When Tommy gets accepted and goes to Sparta (the huge MMA event he has been training for) he refuses all the standard “bells and whistles” that come with being a main competitor. When all the rest of the MMA fighters have theme songs, Tommy had nothing. Where all the rest of the MMA fighters had outfits shellacked with sponsorships and loud colors, Tommy walked out onto the floor in a simple hooded sweatshirt. Even his style was “unsexy”- one hit, and the competition was out like a light. Was Tommy doing this in order to try to garner less attention (in which case he failed, as the choices he made only made the spotlight on him grow) or did he do this as part of a self-destructive plan, meaning he had more in common with his father than he thought? By negating his history, stubbornly denying the past and not participating in standard athlete’s ritual and behavior, his past caught up with his present much in the same way that Paddy’s did, and the conflict became unbearable.

Technology was the catalyst of Tommy’s evolution in the film and, more importantly, the technology associated with his character’s storyline was totally out of his hands. As a young man who had always felt like his life was beyond his control, it seems only fitting that we watch as he works out his raging pain and anguish against the technological forces and historical situations that ripped apart his plans and ruined his life in a physical manner. In a sense, the grande finale of the film has echoes of Ahab/Tommy battling the white whale/his past, only this time, he finds a way to achieve success without ultimate destruction.

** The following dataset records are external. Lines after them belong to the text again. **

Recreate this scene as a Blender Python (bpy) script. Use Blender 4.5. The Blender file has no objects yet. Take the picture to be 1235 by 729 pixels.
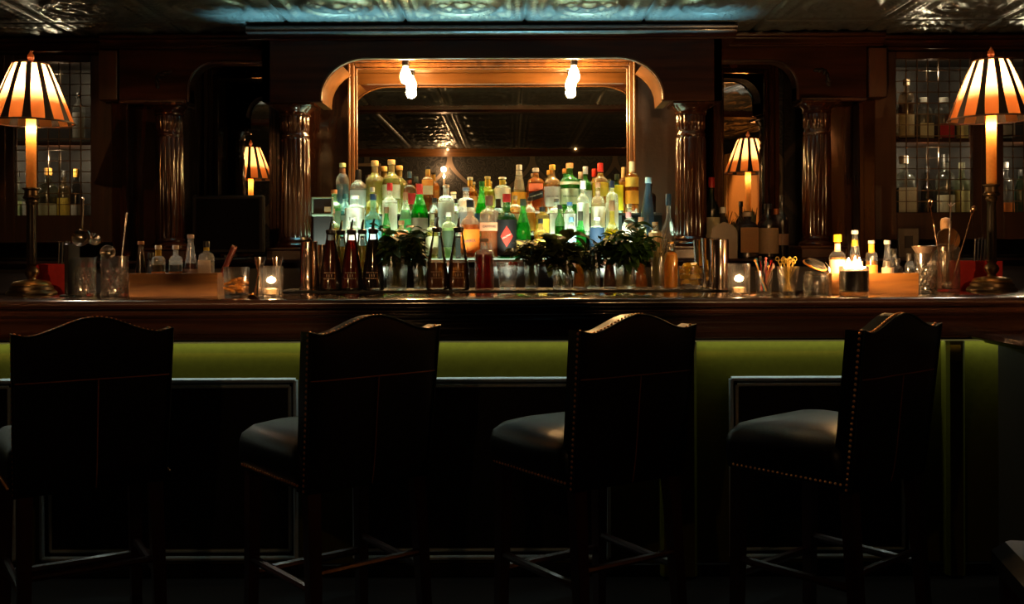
import bpy, math, random
import numpy as np
from mathutils import Vector, Matrix
random.seed(7)
PI = math.pi
sc = bpy.context.scene
COL = sc.collection
EYE, F, HORIZON, ROLL = 1.29, 1200.0, 300.0, 0.0036

def P(px, py, Y):
    """Point at depth Y that the photo shows at pixel (px, py)."""
    a, b = px - 617.5, py - HORIZON
    x, y = a - b * ROLL, b + a * ROLL
    return Vector((x / F * Y, Y, EYE - y / F * Y))
def X(px, Y): return P(px, HORIZON, Y).x

# ------------------------------------------------------------------ materials
def lin(c):
    return tuple(((v / 255) / 12.92 if v / 255 <= .04045 else ((v / 255 + .055) / 1.055) ** 2.4) for v in c)
def c4(c): return (c[0], c[1], c[2], 1.0)
def newmat(name):
    m = bpy.data.materials.new(name); m.use_nodes = True
    nt = m.node_tree; nt.nodes.clear()
    out = nt.nodes.new('ShaderNodeOutputMaterial')
    return m, nt, out
def N(nt, t, **kw):
    n = nt.nodes.new(t)
    for k, v in kw.items():
        if k in n.inputs: n.inputs[k].default_value = v
        else: setattr(n, k, v)
    return n
_cache = {}
def memo(fn):
    def g(*a, **k):
        key = (fn.__name__, a, tuple(sorted(k.items())))
        if key not in _cache: _cache[key] = fn(*a, **k)
        return _cache[key]
    return g
@memo
def plain(col, rough=.5, metal=0., coat=0., bump=0., scale=60., spec=.5):
    m, nt, out = newmat('surface')
    b = N(nt, 'ShaderNodeBsdfPrincipled')
    b.inputs['Roughness'].default_value = rough; b.inputs['Metallic'].default_value = metal
    b.inputs['Coat Weight'].default_value = coat; b.inputs['Coat Roughness'].default_value = .12
    b.inputs['Specular IOR Level'].default_value = spec
    tc = N(nt, 'ShaderNodeTexCoord')
    nz = N(nt, 'ShaderNodeTexNoise'); nz.inputs['Scale'].default_value = scale; nz.inputs['Detail'].default_value = 3
    nt.links.new(tc.outputs['Object'], nz.inputs['Vector'])
    mx = N(nt, 'ShaderNodeMix', data_type='RGBA')
    mx.inputs[6].default_value = c4([v * .8 for v in col]); mx.inputs[7].default_value = c4([min(1, v * 1.15) for v in col])
    nt.links.new(nz.outputs['Fac'], mx.inputs[0]); nt.links.new(mx.outputs[2], b.inputs['Base Color'])
    if bump:
        bp = N(nt, 'ShaderNodeBump'); bp.inputs['Strength'].default_value = bump; bp.inputs['Distance'].default_value = .002
        nt.links.new(nz.outputs['Fac'], bp.inputs['Height']); nt.links.new(bp.outputs[0], b.inputs['Normal'])
    nt.links.new(b.outputs[0], out.inputs[0])
    return m
@memo
def wood(dark, light, axis='x', rough=.3, coat=.5, scale=14., spec=.5):
    m, nt, out = newmat('wood')
    b = N(nt, 'ShaderNodeBsdfPrincipled')
    b.inputs['Roughness'].default_value = rough; b.inputs['Coat Weight'].default_value = coat; b.inputs['Coat Roughness'].default_value = .1; b.inputs['Specular IOR Level'].default_value = spec
    tc = N(nt, 'ShaderNodeTexCoord'); mp = N(nt, 'ShaderNodeMapping')
    mp.inputs['Scale'].default_value = {'x': (.08, 1, 1), 'z': (1, 1, .08), 'y': (1, .08, 1)}[axis]
    nz = N(nt, 'ShaderNodeTexNoise'); nz.inputs['Scale'].default_value = scale; nz.inputs['Detail'].default_value = 6; nz.inputs['Distortion'].default_value = 1.2
    nt.links.new(tc.outputs['Object'], mp.inputs[0]); nt.links.new(mp.outputs[0], nz.inputs['Vector'])
    cr = N(nt, 'ShaderNodeValToRGB')
    cr.color_ramp.elements[0].position = .3; cr.color_ramp.elements[0].color = c4(dark)
    cr.color_ramp.elements[1].position = .72; cr.color_ramp.elements[1].color = c4(light)
    nt.links.new(nz.outputs['Fac'], cr.inputs[0]); nt.links.new(cr.outputs[0], b.inputs['Base Color'])
    bp = N(nt, 'ShaderNodeBump'); bp.inputs['Strength'].default_value = .12; bp.inputs['Distance'].default_value = .002
    nt.links.new(nz.outputs['Fac'], bp.inputs['Height']); nt.links.new(bp.outputs[0], b.inputs['Normal'])
    nt.links.new(b.outputs[0], out.inputs[0])
    return m
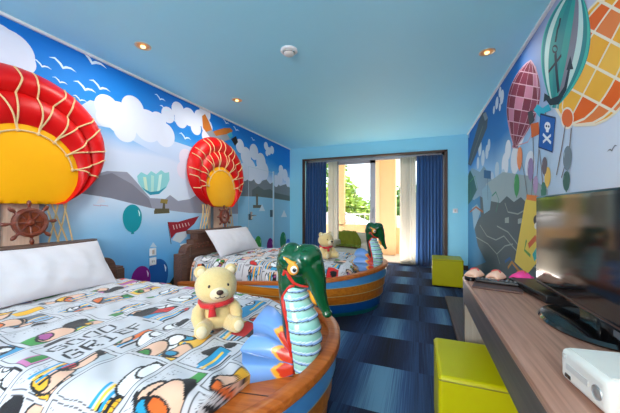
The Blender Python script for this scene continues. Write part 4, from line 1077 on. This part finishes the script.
# wooden tray and remote
ty = thing('leather_folder', 'brown folder lying on the desk under the remote control', 'folder', (.375, 1.715, .75), math.radians(-14))
MB().box((-.105, -.075, 0), (.105, .075, .012)).build('cover', wood('brown_leather', (66, 44, 40), (86, 60, 54), 'X', rough=.45), ty, bevel=.003)
MB().box((-.10, -.07, .002), (.1065, .07, .009)).build('pages', mat('page_edges', (150, 140, 130), .8), ty, smooth=False)
rc = thing('remote_control', 'black remote control lying on the brown folder', 'remote control', (.385, 1.755, .7625), math.radians(-14))
MB().box((-.10, -.022, 0), (.10, .022, .018)).build('body', mat('remote_black', (24, 24, 26), .35), rc, bevel=.006, seg=3)
for i in range(10):
    for j in range(3):
        MB().lathe([(.0045, .017), (.0045, .0205), (0, .021)], (-.085+i*.018, -.012+j*.012, 0), 10).build('button', mat('button_red', (186, 44, 40), .5) if (i == 5 and j != 1) else mat('button_grey', (120, 122, 126), .5), rc, smooth=False)
# slippers
M_terry = mat('peach_terry', (240, 194, 168), .95, var=.08, scale=60, bump=.8, bscale=240)
def slipper(label, loc, rz, colr=None, parent=None, src=None):
    t = thing('slipper', label, 'slipper', loc, rz, group='slippers on the desk'); t.scale = (.72, .80, .80)
    ol = [(.115*math.cos(a), (.054+.006*math.cos(a))*math.sin(a)) for a in [2*PI*i/32 for i in range(32)]]
    MB().prism(ol, lambda p, q: (p[0], p[1], q), 0, .028).build('sole', M_black, t, bevel=.006)
    MB().prism([(x*.93, y*.9) for x, y in ol], lambda p, q: (p[0], p[1], q), .028, .034).build('insole', colr or M_terry, t, bevel=.003)
    rows = []
    for i in range(17):
        a = PI*i/16; rows.append([(x, .048*math.cos(a)*(1-.25*max(0, (x-.05)/.05)), .03+h*math.sin(a)) for x, h in ((-.03, .036), (-.02, .044), (.02, .042), (.06, .034), (.09, .016))])
    u = MB().grid(rows).build('upper', colr or M_terry, t); u.modifiers.new('thick', 'SOLIDIFY').thickness = .008
    for s in (-1, 1):
        MB().tube([(-.015, s*.004, .078), (.0, s*.022, .074), (.015, s*.03, .066), (.0, s*.012, .077), (-.015, s*.004, .078)], .0035, 6).build('bow', mat('coral_ribbon', (214, 84, 80), .6), t)
    return t
slipper('peach slipper with coral bow at the far left corner of the desk', (.305, 1.885, .75), math.radians(-125))
slipper('peach slipper with coral bow, second from the desk corner', (.408, 1.868, .75), math.radians(-125))
slipper('bright pink slipper beside the mural, rightmost on the desk', (.535, 1.892, .75), math.radians(-140), mat('hot_pink_terry', (236, 70, 150), .9, var=.08, scale=60, bump=.6))
# white game console
M_con = mat('white_console_plastic', (212, 210, 202), .35, var=.02)
M_con2 = mat('grey_console_plastic', (190, 190, 186), .35)
gc = thing('game_console', 'white game console lying flat at the near end of the desk', 'game console', (.449, .788, .75), math.radians(7))
MB().box((-.128, -.075, .006), (.128, .075, .078)).build('case', M_con, gc, bevel=.014, seg=4)
MB().box((-.1295, -.022, .036), (-.127, .05, .050)).build('disc_tray', M_con2, gc, smooth=False, bevel=.001)
MB().box((-.1295, .034, .018), (-.127, .052, .026)).build('port', M_black, gc, smooth=False)
MB().box((-.115, -.062, .0782), (.118, .062, .0795)).build('top_panel', mat('console_top', (216, 214, 206), .4), gc, smooth=False)
MB().lathe([(.0, -.1285), (.007, -.129), (.008, -.1283), (.0125, -.1283), (.0135, -.1295), (.015, -.127)], (0, -.046, .040), 28, axis='X').build('power_button', mat('silver_ring', (160, 160, 158), .3, .5), gc)
MB().lathe([(.004, -.1295), (.006, -.1295), (.006, -.126)], (0, .056, .062), 16, axis='X').build('eject_button', M_con2, gc)
for sx in (-1, 1):
    for sy in (-1, 1): MB().lathe([(0, 0), (.01, 0), (.01, .008)], (sx*.1, sy*.055, 0), 10).build('foot', M_black, gc)
# cable behind the stand
P = [(.76+.03*math.sin(i*.5), .95+.06*i, .756+.006*abs(math.sin(i*.9))) for i in range(10)]
tag(MB().tube(P, .004, 6).build('power_cable', M_black), 'black cable on the desk behind the television', 'cable')
# switch plates
def plate(name, label, loc, axis, rocker):
    t = thing(name, label, 'switch' if rocker else 'socket', loc, 0 if axis == 'X' else -PI/2)
    MB().box((0, -.043, -.043), (.009, .043, .043)).build('plate', M_white, t, bevel=.003)
    if rocker: MB().box((.008, -.016, -.024), (.013, .016, .024)).build('rocker', mat('warm_grey_plastic', (196, 180, 170), .5), t, bevel=.002)
    else:
        for s in (-1, 1): MB().box((.0085, s*.012-.003, -.012), (.0097, s*.012+.003, .012)).build('slot', mat('dark_slot', (60, 66, 70), .6), t, smooth=False)
    return t
plate('light_switch', 'white switch plate on the sky mural between the two beds', (XL+.003, 2.415, .668), 'X', True)
plate('wall_socket', 'white socket plate below the switch between the two beds', (XL+.003, 2.415, .56), 'X', False)
plate('light_switch', 'white switch plate on the pale blue wall right of the window', (.655, YB-.001, 1.135), 'Y', True)
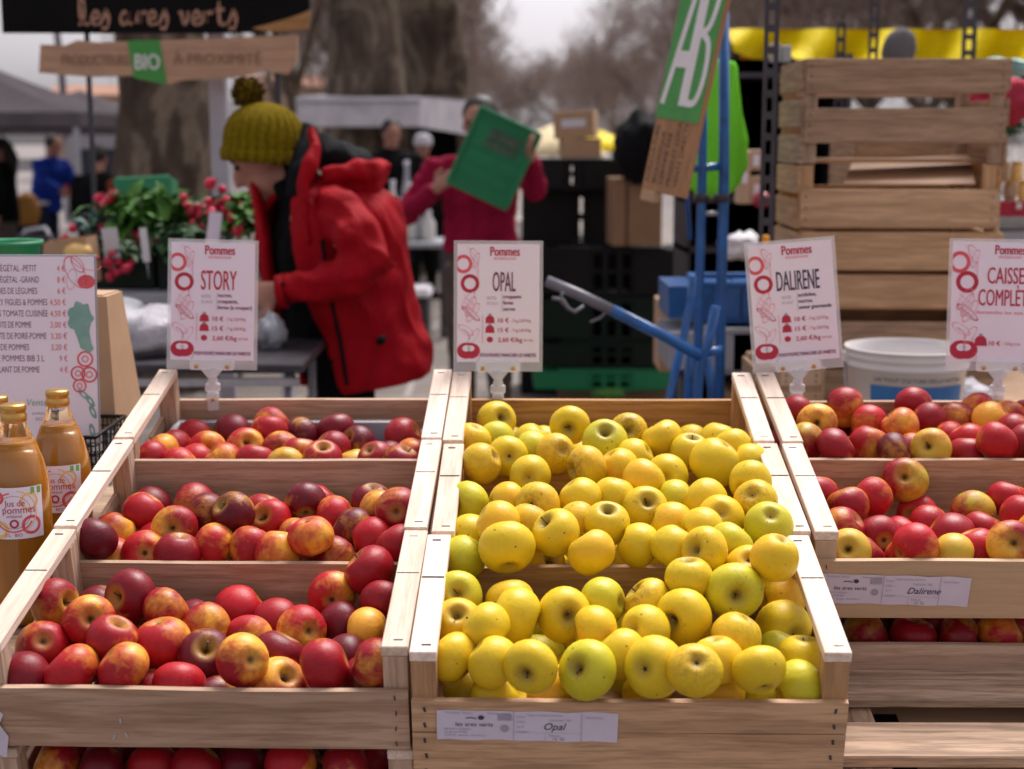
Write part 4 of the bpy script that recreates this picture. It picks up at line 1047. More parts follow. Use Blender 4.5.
# menu board
def menu_board():
    W_, H_ = .30, .297; tr_ = pt(90, 257, 2.28)
    root = empty('menu_board', T(tr_.x - W_, tr_.y, tr_.z - H_) @ RX(-4), 'white menu board listing vegetable and apple products with prices', 'sign')
    b = MB(); b.box((W_ / 2, .002, H_ / 2), (W_ + .006, .003, H_ + .006), bev=.001); b.build('acrylic_panel', M['greyplastic'], root)
    P = RX(90); b = MB(); b.box((W_ / 2, H_ / 2, -.0002), (W_, H_, .001)); card = b.build('card', M['paper'], root, P)
    L = [('VELOUTÉ VÉGÉTAL -PETIT', '4 €'), ('VELOUTÉ VÉGÉTAL -GRAND', '8 €'), ('TARTINADES DE LÉGUMES', '6 €'), ('CHUTNEY FIGUES & POMMES', '4,50 €'), ('COULIS TOMATE CUISINÉE', '4,50 €'), ('COMPOTE DE POMME', '3,00 €'), ('COMPOTE DE POIRE-POMME', '3,20 €'), ('JUS DE POMMES', '3,20 €'), ('JUS DE POMMES BIB 3 L', '9 €'), ('PÉTILLANT DE POMME', '4 €')]
    q = MB(); c = MB(); y = H_ - .0235; k = 2.28 / FPX
    ends = [32, 34, 32, 42, 42, 25, 40, 22, 37, 32]
    for i, (a, p) in enumerate(L):
        xe = W_ - (90 - ends[i]) * k; wd = .0047 * len(a)
        condensed(a, .0142, wd, xe - wd / 2, y, q, 0); wp = .0043 * len(p); condensed(p, .0135, wp, W_ - .046 - wp / 2, y, c, 0); y -= .0179
    q.build('menu_text', M['ink_purple'], card); c.build('price_text', M['ink_red'], card)
    z = .0009; a = MB(); x = W_
    a.disc((x - .013, H_ - .040), .014, .011, z, 20); a.ring((x - .026, H_ - .012), .010, .0112, z, 20, 0, 360, .7, 1.4, .6)
    for (dx, dy, r) in ((.018, .150 + .075, .013), (.030, .150 + .098, .012), (.012, .150 + .100, .013), (.028, .150 + .118, .011)):
        a.ring((x - dx, H_ - dy + .062), r * .78, r, z, 22); a.ring((x - dx, H_ - dy + .062), r * .3, r * .42, z, 16)
    a.build('tomato_drawing', M['ink_red'], card)
    g = MB(); pk = MB(); pk.ring((x - .030, H_ - .025), .016, .0175, z, 22, 0, 360, .8, 1.6, .5); pk.ring((x - .012, H_ - .008), .02, .0215, z, 22, 180, 360, 1.2, .6, -.3); pk.ring((x - .036, H_ - .036), .012, .013, z, 22, 0, 360, .6, 1.3, -.2); pk.build('leaf_drawing', M['ink_pink'], card)
    out = []
    for i in range(60):
        t = i / 60 * 2 * math.pi; r = .022 * (1 + .10 * math.cos(7 * t) + .03 * math.cos(13 * t)); out.append((x - .024 + r * math.cos(t) * .9 * (1 if math.cos(t) < 0 else .98), H_ - .098 + r * math.sin(t) * 1.15, z))
    out = [(min(v[0], x - .001), v[1], v[2]) for v in out]; g.poly(out); g.ribbon([(x - .022, H_ - .115), (x - .016, H_ - .142), (x - .007, H_ - .150)], [.022, .019, .01], z + .0001)
    for (dx, dy, rr) in ((.012, .222, .6), (.022, .212, .8), (.008, .24, .4), (.06, .285, .5), (.045, .27, 1.2), (.01, .27, .2)): g.ring((x - dx, H_ - dy - .008), .004, .009, z, 16, 0, 360, .5, 1.3, rr)
    g.build('leaf_drawing', M['ink_teal'], card)
    q = MB(); textmesh(q, 'Vente work', .016, W_ - .115, H_ - .222 - .016, z, .9, .0003, shear=.2); q.build('logo_text', M['ink_teal'], card)
    q = MB(); textmesh(q, 'produits fermiers', .0065, W_ - .105, H_ - .252, z, .9); textmesh(q, 'BIO', .0075, W_ - .10, H_ - .262, z, .9); q.build('logo_text', M['ink_grey'], card)
menu_board()
cb = empty('cardboard_box', T(pt(88, 430, 2.45)) @ RZ(-4), 'brown cardboard box standing behind the menu board', 'box')
q = MB(); h_ = (pt(88, 297, 2.45).z - pt(88, 430, 2.45).z)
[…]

A variety of other technologies are littered throughout the film, adding strength to ideas of history and the connective presence that machinations have between our past and our future. The high school kids that Paddy’s other son Brendan teaches organize a Pay-Per-View event at the local drive-in so they could watch their teacher “large and in-charge” at Sparta, Brendan’s wife refuses to turn the television on or deal with her cellphone until she finds out he’s succeeded in his first match and then she’s “in.”  In a picture that is highly corporeally-bound, there sure is a lot of reference matter to old and new machinery. Perhaps what Warrior tells us then, finally, is that by shutting away our histories, our emotional responses, our familial ties, we become fragmented. We may, like the poster, look whole from far away, but we are not. We are divided and will remain so until we can physically beat ourselves into some kind of submission and finally connect to what is really good for us.